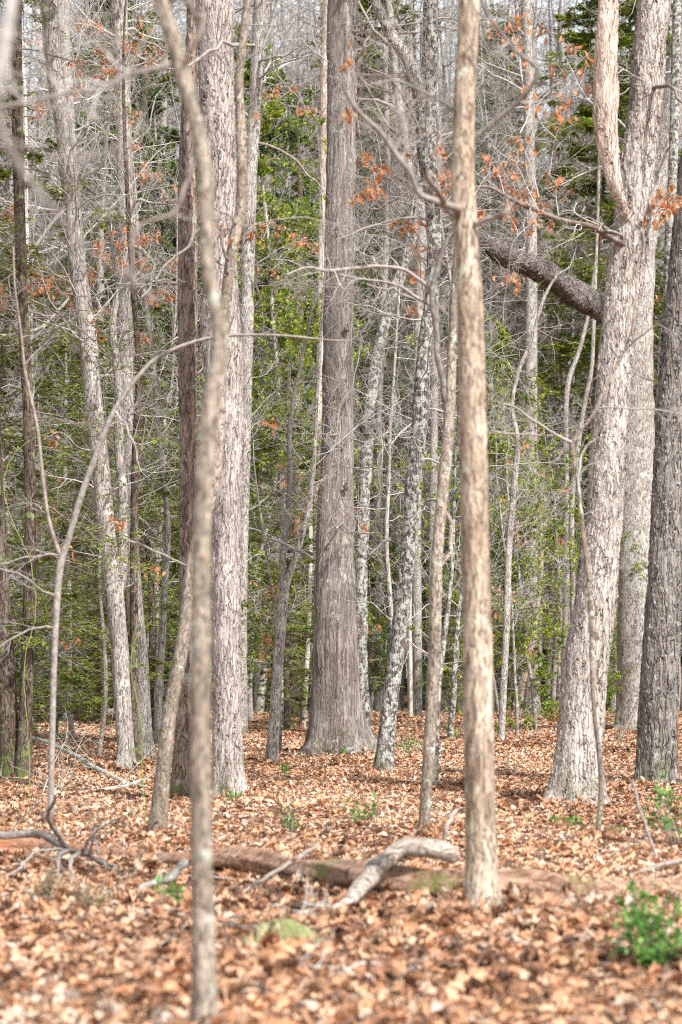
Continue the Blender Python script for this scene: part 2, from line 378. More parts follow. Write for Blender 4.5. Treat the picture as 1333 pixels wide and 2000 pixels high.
def pixpath(pts, d0, d1=None):
    """pixel rows (x, y, width) -> world rows (x, y, z, r) running from depth d0 to d1"""
    pts = [tuple(p) for p in pts]; n = len(pts); d1 = d0 if d1 is None else d1
    L = np.r_[0, np.cumsum([math.hypot(pts[i + 1][0] - pts[i][0], pts[i + 1][1] - pts[i][1]) for i in range(n - 1)])]; L = L / L[-1]
    out = []
    for (x, y, wd), l in zip(pts, L):
        d = d0 + (d1 - d0) * l; out.append(list(P(x, y, d)) + [max(wd, .6) / 2 * d / F])
    return np.array(out)

class Tree:
    def __init__(s, name, label, cat, pts, mat, yb=None, d=None, hero=False, top=16., seed=0, flare=.0, lobes=5, group=None, lean=0., twig='twig', rough=.10):
        s.rng = np.random.default_rng(seed); s.tw = M[twig]; rng = s.rng
        if d is None: d = base_at(pts[0][0], yb if yb is not None else pts[0][1])
        s.d = d
        w_ = pixpath(pts, d, d + lean)
        b = w_[0].copy(); g = float(gz(b[0], b[1]))
        if b[2] > g + .02:                                          # hidden foot: carry the stem down to the ground
            w_ = np.vstack([[b[0] - (w_[1][0] - b[0]) * .3, b[1], g, b[3] * 1.1], w_])
        b = w_[0].copy(); b[2] = g; s.base = b[:3]
        foot = np.array([b[0], b[1], g - .25, b[3] * 1.08]); w_ = np.vstack([foot, w_])
        tp = w_[-1]; dv = nrm(w_[-1][:3] - w_[-3][:3]); nvis = np.linalg.norm(np.diff(w_[:, :3], axis=0), axis=1).sum()
        ext = []; p = tp[:3].copy(); rem = max(top - (tp[2] - g), .5); k = 6
        s.ztop_vis = tp[2]
        for i in range(k):
            dv = nrm(dv * .8 + np.array([rng.normal(0, .06), rng.normal(0, .06), .35])); p = p + dv * rem / k
            ext.append(list(p) + [tp[3] * (1 - .85 * (i + 1) / k)])
        w_ = np.vstack([w_, ext]); tot = np.linalg.norm(np.diff(w_[:, :3], axis=0), axis=1).sum()
        n = int(tot / (.022 if hero else .09)); n = max(n, 30); s.path = spline(w_, n)
        s.root = root(name, s.base, label, cat, group); BASES.append((s.base[0], s.base[1], float(b[3])))
        a = Acc(); sides = int(np.clip(b[3] * 6.28 / .016, 48, 200)) if hero else (20 if b[3] > .08 else 14)
        z = s.path[:, 2] - g
        s.path[:, 3] *= 1 + (.12 if hero else .35) * np.exp(-np.maximum(z, 0) / (.08 + b[3] * .6)); amt = max(flare, .12) * np.exp(-np.maximum(z, 0) / (.38 if hero else .1))
        # slow side-to-side irregularity of the stem
        pp = s.path[:, :3].copy(); q = np.arange(n) * tot / n; fade = np.clip(z / 1.5, 0, 1)
        pp[:, 1] += fade * s.path[:, 3] * .35 * np.sin(q * .9 + rng.uniform(0, 6)); s.path[:, :3] = pp
        tubes(a, pp[None], s.path[None, :, 3], sides, rough=rough, rng=rng, flare=(amt, lobes, rng.uniform(0, 6)))
        if hero:
            for o in []: pass
        s.trunk = a.build('trunk', mat, s.root, s.base)
        s.mat = mat; s.nodes = []; s.tacc = Acc(); s.lacc = Acc()
    def at_pix(s, py):
        # path point whose height matches the picture row py at this depth
        zt = P(666, py, s.d)[2]; return s.path[int(np.argmin(np.abs(s.path[:, 2] - zt)))]
    def limb(s, pts, dd=0., name='branch', mat=None, tw=0, L=.7, sides=8, join=True, front=0., label=None, n=40, hero=False):
        w_ = pixpath(pts, s.d - front, s.d - front + dd)
        if join:
            t = s.path[int(np.argmin(np.linalg.norm(s.path[:, :3] - w_[0, :3], axis=1)))]
            w_[0, :3] = w_[0, :3] * .3 + t[:3] * .7
        if hero: n = max(n, int(np.linalg.norm(np.diff(w_[:, :3], axis=0), axis=1).sum() / .022)); sides = 64
        sp = spline(w_, n)
        if not hero and n > 12:
            kk = max(4, n // 5); jit = s.rng.normal(0, 1, (kk, 3)); tt = np.linspace(0, kk - 1, n); f = np.minimum(tt.astype(int), kk - 2); fr = (tt - f)[:, None]
            amp = np.clip(sp[:, 3:4] * .9, .004, .02) * np.minimum(1, np.linspace(0, 6, n))[:, None]
            sp[:, :3] += (jit[f] * (1 - fr) + jit[f + 1] * fr) * amp
        a = Acc(); tubes(a, sp[None, :, :3], sp[None, :, 3], sides, rough=.16, rng=s.rng)
        o = a.build(name, mat or M['limb'], s.root, s.base)
        if label: o['label'] = label
        if tw:
            st, dr, ll, rr = spawn(sp[None, :, :3], sp[None, :, 3], np.array([L / .45]), tw, s.rng, t0=.1, ratio=(.25, .65), rr=.5)
            twigs(s.tacc, st, dr, ll, np.minimum(rr, .008), (5, 3), s.rng, up=.03)
        return sp
    def rand(s, n, z0, z1, L=(.8, 2.2), r=(.008, .02), lev=(7, 4), up=.05, elev=(-.1, .7), wob=.24, flat=None):
        rng = s.rng; z = s.path[:, 2] - s.base[2]
        c = np.where((z > z0) & (z < z1))[0]
        if len(c) == 0: return
        i = rng.choice(c, n); az = rng.uniform(0, 6.283, n); el = rng.uniform(elev[0], elev[1], n)
        dr = np.stack([np.cos(az) * np.cos(el), np.sin(az) * np.cos(el), np.sin(el)], 1)
        st = s.path[i, :3]; rr = np.minimum(rng.uniform(r[0], r[1], n), s.path[i, 3] * .7)
        ll = rng.uniform(L[0], L[1], n)
        return twigs(s.tacc, st, dr, ll, rr, lev, rng, wob=wob, up=up, flat=flat)
    def clusters(s, pix, dd=.8, size=(.06, .11), n=(6, 11), reach=0):
        """brown leaves still hanging on thin twigs grown from this tree to each place"""
        rng = s.rng; nodes = [s.path[::4, :3]]
        tz = s.path
        C = [P(x, y, s.d + rng.uniform(-dd, dd)) for x, y in pix]
        def dist(c): return np.min(np.linalg.norm(tz[:, :3] - c, axis=1))
        for c in sorted(C, key=dist):
            N_ = np.vstack(nodes); dc = dist(c)
            v = np.linalg.norm(N_ - (c - np.array([0, 0, dc * .28])), axis=1); a0 = N_[int(np.argmin(v))]
            dlt = c - a0; Ls = np.linalg.norm(dlt) + 1e-6
            m1 = a0 + dlt * .35 + rng.normal(0, .08, 3) * Ls + np.array([0, 0, .06 * Ls]); m2 = a0 + dlt * .7 + rng.normal(0, .07, 3) * Ls + np.array([0, 0, .05 * Ls])
            sp = spline(np.array([a0, m1, m2, c]), 14)
            r0 = np.clip(.0035 + .006 * Ls, .004, .014); rad = np.linspace(r0, .0022, 14)
            tubes(s.tacc, sp[None], rad[None], 5)
            st, dr, ll, rr = spawn(sp[None], rad[None], np.array([min(max(Ls, .3), .9)]), 5, rng, rr=.5)
            twigs(s.tacc, st, dr, ll, rr, (3,), rng, K=(6, 4), sides=(4, 3))
            nodes.append(sp[3:])
            k = int(rng.integers(n[0], n[1] + 1))
            pos = c + rng.normal(0, .055, (k, 3)) + (sp[-1] - sp[-3]) * rng.uniform(-1.5, .5, (k, 1))
            ax = rng.normal(0, .45, (k, 3)) + np.array([0, 0, -1.0])
            leaves(s.lacc, pos, ax, rng.normal(0, 1, (k, 3)), rng.uniform(size[0], size[1], k), 'oak', rng, curl=.5, cup=.8)
    def done(s):
        if s.tacc.n: s.tacc.build('crown', s.tw, s.root, s.base)
        if s.lacc.n: s.lacc.build('dead_leaves', M['deadleaf'], s.root, s.base)
        return s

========

# [Problem requirements]
Return only the lines from the start of the data through the line that contains "return np.array(out)", please, copying them exactly and omitting all pictures.

# [Finished exercise]
Continue the Blender Python script for this scene: part 2, from line 378. More parts follow. Write for Blender 4.5. Treat the picture as 1333 pixels wide and 2000 pixels high.
def pixpath(pts, d0, d1=None):
    """pixel rows (x, y, width) -> world rows (x, y, z, r) running from depth d0 to d1"""
    pts = [tuple(p) for p in pts]; n = len(pts); d1 = d0 if d1 is None else d1
    L = np.r_[0, np.cumsum([math.hypot(pts[i + 1][0] - pts[i][0], pts[i + 1][1] - pts[i][1]) for i in range(n - 1)])]; L = L / L[-1]
    out = []
    for (x, y, wd), l in zip(pts, L):
        d = d0 + (d1 - d0) * l; out.append(list(P(x, y, d)) + [max(wd, .6) / 2 * d / F])
    return np.array(out)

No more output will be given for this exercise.